> **Set problem**: Output the lines below exactly, please, from the first line until the line with "box('fog_light', (s *", counting both.

> **Data extract**:
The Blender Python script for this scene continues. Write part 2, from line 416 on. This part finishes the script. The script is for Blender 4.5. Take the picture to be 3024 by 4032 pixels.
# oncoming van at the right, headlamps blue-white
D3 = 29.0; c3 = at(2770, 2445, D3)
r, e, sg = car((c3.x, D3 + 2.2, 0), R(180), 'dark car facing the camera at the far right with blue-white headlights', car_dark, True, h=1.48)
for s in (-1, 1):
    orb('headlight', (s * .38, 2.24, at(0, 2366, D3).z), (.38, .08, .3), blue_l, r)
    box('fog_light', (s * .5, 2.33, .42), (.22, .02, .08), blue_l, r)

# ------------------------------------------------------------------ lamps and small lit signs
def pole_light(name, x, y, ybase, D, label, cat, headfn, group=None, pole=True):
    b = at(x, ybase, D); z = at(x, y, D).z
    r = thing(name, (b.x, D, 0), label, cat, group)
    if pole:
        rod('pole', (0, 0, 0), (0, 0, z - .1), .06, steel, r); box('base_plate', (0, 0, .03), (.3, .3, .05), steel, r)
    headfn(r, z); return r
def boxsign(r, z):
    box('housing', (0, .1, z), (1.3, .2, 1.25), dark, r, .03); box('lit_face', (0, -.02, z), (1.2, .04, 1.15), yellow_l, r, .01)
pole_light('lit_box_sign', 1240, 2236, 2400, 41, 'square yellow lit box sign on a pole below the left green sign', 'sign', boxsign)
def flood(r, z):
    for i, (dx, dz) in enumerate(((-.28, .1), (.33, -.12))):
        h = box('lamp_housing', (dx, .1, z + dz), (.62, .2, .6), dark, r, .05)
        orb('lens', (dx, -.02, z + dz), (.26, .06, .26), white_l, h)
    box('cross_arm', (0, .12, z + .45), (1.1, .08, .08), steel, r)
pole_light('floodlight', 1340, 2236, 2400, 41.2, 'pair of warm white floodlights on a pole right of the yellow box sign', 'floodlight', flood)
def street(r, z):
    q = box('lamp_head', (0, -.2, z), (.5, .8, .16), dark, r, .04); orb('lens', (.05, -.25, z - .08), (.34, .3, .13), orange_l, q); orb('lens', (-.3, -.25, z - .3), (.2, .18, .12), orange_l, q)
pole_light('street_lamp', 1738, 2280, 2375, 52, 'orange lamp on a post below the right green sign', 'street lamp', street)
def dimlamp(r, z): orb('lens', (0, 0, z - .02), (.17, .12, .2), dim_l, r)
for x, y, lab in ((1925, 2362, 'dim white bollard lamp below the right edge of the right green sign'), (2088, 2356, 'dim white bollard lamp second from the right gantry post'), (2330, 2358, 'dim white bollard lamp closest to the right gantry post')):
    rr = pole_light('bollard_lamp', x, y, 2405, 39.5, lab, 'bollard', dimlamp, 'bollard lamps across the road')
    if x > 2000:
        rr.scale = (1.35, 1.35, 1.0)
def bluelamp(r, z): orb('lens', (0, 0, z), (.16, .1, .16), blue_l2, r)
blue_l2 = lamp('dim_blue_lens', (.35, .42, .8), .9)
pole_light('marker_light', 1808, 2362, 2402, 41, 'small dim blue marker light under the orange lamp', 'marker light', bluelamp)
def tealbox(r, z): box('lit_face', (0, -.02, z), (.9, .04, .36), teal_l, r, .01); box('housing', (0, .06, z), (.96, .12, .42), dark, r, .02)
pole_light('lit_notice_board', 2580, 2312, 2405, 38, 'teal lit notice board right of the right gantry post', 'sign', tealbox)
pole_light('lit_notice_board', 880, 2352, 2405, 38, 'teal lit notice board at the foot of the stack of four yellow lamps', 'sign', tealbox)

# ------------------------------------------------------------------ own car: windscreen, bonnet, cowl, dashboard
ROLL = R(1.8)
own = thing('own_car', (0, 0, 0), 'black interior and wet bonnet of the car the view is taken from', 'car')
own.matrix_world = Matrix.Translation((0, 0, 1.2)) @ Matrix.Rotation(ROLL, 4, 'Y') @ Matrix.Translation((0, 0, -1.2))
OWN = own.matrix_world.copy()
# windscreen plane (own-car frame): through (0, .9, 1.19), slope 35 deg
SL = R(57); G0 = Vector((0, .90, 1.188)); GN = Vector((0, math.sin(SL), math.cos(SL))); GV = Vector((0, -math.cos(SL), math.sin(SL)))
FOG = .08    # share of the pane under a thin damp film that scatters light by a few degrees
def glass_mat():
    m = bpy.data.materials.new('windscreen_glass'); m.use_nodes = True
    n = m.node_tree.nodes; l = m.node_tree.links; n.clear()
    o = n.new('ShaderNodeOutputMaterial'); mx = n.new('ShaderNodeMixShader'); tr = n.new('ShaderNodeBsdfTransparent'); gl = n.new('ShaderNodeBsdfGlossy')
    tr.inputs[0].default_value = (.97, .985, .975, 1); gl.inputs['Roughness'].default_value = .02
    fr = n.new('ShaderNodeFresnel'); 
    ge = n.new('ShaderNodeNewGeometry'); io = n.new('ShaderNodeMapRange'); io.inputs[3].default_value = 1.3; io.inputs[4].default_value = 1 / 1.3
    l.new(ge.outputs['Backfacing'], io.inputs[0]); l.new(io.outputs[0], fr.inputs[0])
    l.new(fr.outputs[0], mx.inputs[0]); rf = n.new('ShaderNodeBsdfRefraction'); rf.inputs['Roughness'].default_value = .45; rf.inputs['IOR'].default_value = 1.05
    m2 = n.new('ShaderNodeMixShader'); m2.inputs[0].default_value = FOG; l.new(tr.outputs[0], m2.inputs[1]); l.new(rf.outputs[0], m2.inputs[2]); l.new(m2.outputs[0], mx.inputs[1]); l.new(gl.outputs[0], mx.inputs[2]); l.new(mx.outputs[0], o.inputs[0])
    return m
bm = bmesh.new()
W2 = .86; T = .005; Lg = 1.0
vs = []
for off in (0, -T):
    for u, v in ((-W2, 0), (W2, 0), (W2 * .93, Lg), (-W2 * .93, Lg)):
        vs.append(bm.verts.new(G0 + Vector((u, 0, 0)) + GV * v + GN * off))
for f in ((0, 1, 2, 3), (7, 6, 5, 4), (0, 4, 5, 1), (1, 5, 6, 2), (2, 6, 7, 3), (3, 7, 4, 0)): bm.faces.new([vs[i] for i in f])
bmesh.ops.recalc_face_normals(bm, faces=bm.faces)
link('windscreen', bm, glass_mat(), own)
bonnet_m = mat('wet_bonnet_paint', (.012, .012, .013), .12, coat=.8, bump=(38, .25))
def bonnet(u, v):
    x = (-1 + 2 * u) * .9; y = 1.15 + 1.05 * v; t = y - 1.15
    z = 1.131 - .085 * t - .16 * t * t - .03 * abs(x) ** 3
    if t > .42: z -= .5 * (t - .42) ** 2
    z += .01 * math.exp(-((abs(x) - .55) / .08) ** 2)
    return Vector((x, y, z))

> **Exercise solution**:
The Blender Python script for this scene continues. Write part 2, from line 416 on. This part finishes the script. The script is for Blender 4.5. Take the picture to be 3024 by 4032 pixels.
# oncoming van at the right, headlamps blue-white
D3 = 29.0; c3 = at(2770, 2445, D3)
r, e, sg = car((c3.x, D3 + 2.2, 0), R(180), 'dark car facing the camera at the far right with blue-white headlights', car_dark, True, h=1.48)
for s in (-1, 1):
    orb('headlight', (s * .38, 2.24, at(0, 2366, D3).z), (.38, .08, .3), blue_l, r)
    box('fog_light', (s * .5, 2.33, .42), (.22, .02, .08), blue_l, r)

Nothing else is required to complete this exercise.